How about pitchers? If we look at the 166 pitchers with 50 or more full counts in 2018, we find that the two best pitchers at mitigating the full count were Adam Ottavino and Wade Davis, with xwOBAs below .250. In terms of starters, the next few names aren’t surprising: Zack Greinke (.258) and Chris Sale (.275), followed by Justin Verlander. After that, the field gets muddled: Jack Flaherty, Justin Anderson (who?), Matt Harvey, Heath Fillmyer. For example, Jacob deGrom is only 122nd out of 166 in mitigating xwOBA in full counts. The list of “worst pitchers by xwOBA in full counts” is much less recognizable, name-wise: Sal Romano, Homer Bailey, Matt Moore, Jordan Hicks, and Clayton Richard are the top five. In terms of Braves on this list, there are only four, though the order might surprise you. Julio Teheran allowed a .417 xwOBA on full counts, yet Sean Newcomb led the quarter with a .326 mark. These results are even better in actual results terms, as Teheran’s mark changes to .407 and Newcomb’s to a very nice .283. In fact, Newcomb is one of only nine pitchers with 100 or more full counts in 2018 to limit the damage to a wOBA below .300. Bet you didn’t see that one coming.


The above is fun from a name recognition perspective, but it really is just anecdata. What if we’re a little more rigorous? We already established the basic framework up above — pitchers should throw strikes in full counts; hitters should take pitches. How does that very (overly) simple framework explain success or failure?

I pulled together data on all batters with 20 or more full counts in 2018. (This cutoff was chosen because it’s roughly equivalent to the number of players with 200 or more PAs, which I generally use as my cutoff for “has enough of a sample to look at things that might be interesting.”) In case you needed further convincing that swing decisions in full counts matter, see the plot below.

Now, a correlation coefficient of 0.20 means that 20 percent of the variation in xwOBA on full counts can be explained just by swing rate. That intuitively makes sense: we wouldn’t expect it to be the only factor, but it’s a pretty big one. But part of the thing with these types of goodness-of-fit measures is that they take their job of identifying patterns seriously: close enough doesn’t cut it. Without getting overly technical, just consider this:

The pattern’s not perfectly smooth, and there’s some evidence that being overly passive in these situations might actually backfire (i.e., the pattern would be smoother if the first and second deciles had their average xwOBAs flipped). But, you more or less get the idea: (don’t) swing the bat (in a full count), meat.

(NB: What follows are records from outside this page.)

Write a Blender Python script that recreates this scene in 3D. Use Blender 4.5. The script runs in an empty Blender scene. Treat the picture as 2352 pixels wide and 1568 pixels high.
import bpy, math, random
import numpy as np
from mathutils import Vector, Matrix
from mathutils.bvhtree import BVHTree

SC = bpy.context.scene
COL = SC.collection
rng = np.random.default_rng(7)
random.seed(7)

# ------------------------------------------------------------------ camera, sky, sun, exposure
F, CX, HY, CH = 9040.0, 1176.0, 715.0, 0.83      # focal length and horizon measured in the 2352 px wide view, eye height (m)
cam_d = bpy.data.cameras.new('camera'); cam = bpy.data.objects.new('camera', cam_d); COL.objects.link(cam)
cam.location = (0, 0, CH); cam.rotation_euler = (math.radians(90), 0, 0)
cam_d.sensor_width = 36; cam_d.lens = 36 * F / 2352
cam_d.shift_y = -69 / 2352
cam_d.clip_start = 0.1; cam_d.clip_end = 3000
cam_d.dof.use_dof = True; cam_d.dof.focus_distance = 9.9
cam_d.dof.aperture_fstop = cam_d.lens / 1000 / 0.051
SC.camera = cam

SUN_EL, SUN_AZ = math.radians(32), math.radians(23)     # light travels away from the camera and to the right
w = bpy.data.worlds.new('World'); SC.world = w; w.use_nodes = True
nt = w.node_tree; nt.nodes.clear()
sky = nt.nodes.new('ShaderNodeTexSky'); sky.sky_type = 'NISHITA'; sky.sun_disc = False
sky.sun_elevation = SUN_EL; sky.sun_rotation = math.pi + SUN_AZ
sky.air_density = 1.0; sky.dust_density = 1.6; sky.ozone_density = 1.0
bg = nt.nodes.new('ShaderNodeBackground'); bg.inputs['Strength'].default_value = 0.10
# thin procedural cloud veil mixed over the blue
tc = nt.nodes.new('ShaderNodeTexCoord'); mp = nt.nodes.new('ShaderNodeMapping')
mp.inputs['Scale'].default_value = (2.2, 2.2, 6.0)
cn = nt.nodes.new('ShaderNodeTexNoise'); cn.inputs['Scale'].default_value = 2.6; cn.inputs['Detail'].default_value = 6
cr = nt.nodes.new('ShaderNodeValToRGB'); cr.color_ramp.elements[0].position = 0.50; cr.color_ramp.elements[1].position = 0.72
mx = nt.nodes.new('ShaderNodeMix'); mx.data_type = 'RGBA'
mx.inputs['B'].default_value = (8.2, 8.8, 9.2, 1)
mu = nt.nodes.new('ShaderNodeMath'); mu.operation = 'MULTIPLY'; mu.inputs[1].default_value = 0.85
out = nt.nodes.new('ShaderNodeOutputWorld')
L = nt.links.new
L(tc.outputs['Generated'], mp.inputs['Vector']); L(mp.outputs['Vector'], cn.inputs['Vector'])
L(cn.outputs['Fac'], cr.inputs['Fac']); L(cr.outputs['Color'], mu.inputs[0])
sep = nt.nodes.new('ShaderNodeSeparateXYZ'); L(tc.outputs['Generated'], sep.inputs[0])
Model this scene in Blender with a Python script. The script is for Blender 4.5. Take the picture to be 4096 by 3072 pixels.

Just for fun, the lowest swing rates in full count situations: Max Stassi (way ahead of everyone else, the only guy below 50%), Jesse Winker, Joey Gallo, Ian Happ, Franchy Cordero, Mike Trout, and Aaron Altherr. The highest: Dee Gordon (only player above 95%, Corey Dickerson, Eddie Rosario, Dixon Machado, and Orlando Arcia).

So, for hitters, we started with “hey yeah don’t swing in full counts” and that’s where we ended. How about pitchers?

I’ll be honest... that is not at all what I was expecting. Do deciles lend any more clarity?

I think the answer we’re looking for is “not really.” Instead, it just seems like there are clusters. If you throw too many non-strikes in a full count, it’s not going to go great for you. But pitchers are clustered together enough in the third decile and up that there doesn’t seem to be much difference or effect between slightly-variable strike rates and the outcomes they allow.

The ninth and tenth deciles are where things get really weird. Remember, these are the deciles with the highest rates of pitches thrown in the zone. The ninth decile is just a weird mix with no pattern (kind of like many of the deciles): it features Mets teammates Noah Syndergaard (.302 xwOBA-against in full counts) and Seth Lugo (.315) but also full count disasters Matt Moore (.469), Dylan Covey (.437), and Steven Matz (.424). A bunch of other guys in this decile I guess were too predictable in throwing strikes, including Bartolo Colon, Sean Manaea, Drew Pomeranz, and Tanner Roark, with xwOBAs-against in full counts also above .400. But then you get to the tenth decile, i.e., Guys Wot Don’t Walk Guys (kinda), and you have the really-good-in-full-counts Justin Verlander (.285) and Heath Fillmyer (.288), as well as the abominable Jason Vargas (.432) and the existing Ivan Nova (.404).

Is this just sample size, given that only about 160 pitchers had 50 or more full counts in 2018? What if we change it to 20, like the hitters? Well, here’s what happens. First, the correlation coefficient is still essentially zero. But, you at least do end up with this, which is somewhat nicer.

It looks like pitchers are perhaps just a little too idiosyncratic to summarize like hitters. I’ll let you draw your own conclusions about whether the advice from above still holds, that is, whether pitchers should try really hard to throw strikes in full counts or not.


The fun thing (for me, maybe not for you) is that the magic and drama of full counts doesn’t look like it’s going anyway. While reasoning could really go either way (more swings could either lead to fewer deep counts or more deep counts; worse pitcher command/control could do the same), the reality is that full counts have slightly increased over the last two decades, though they were largely stable up or only up a bit until the juiced ball era.

But, not to worry for those that like their baseball unchanging: this isn’t a dramatic shift. It’s really more akin to one extra full count a game, and one or two extra 3-2 pitches a game. But hey, the more opportunities to see a battle of do-or-die decisions at work, the better, I think.

So anyway, that was 3,500 words about my favorite count. What’s yours?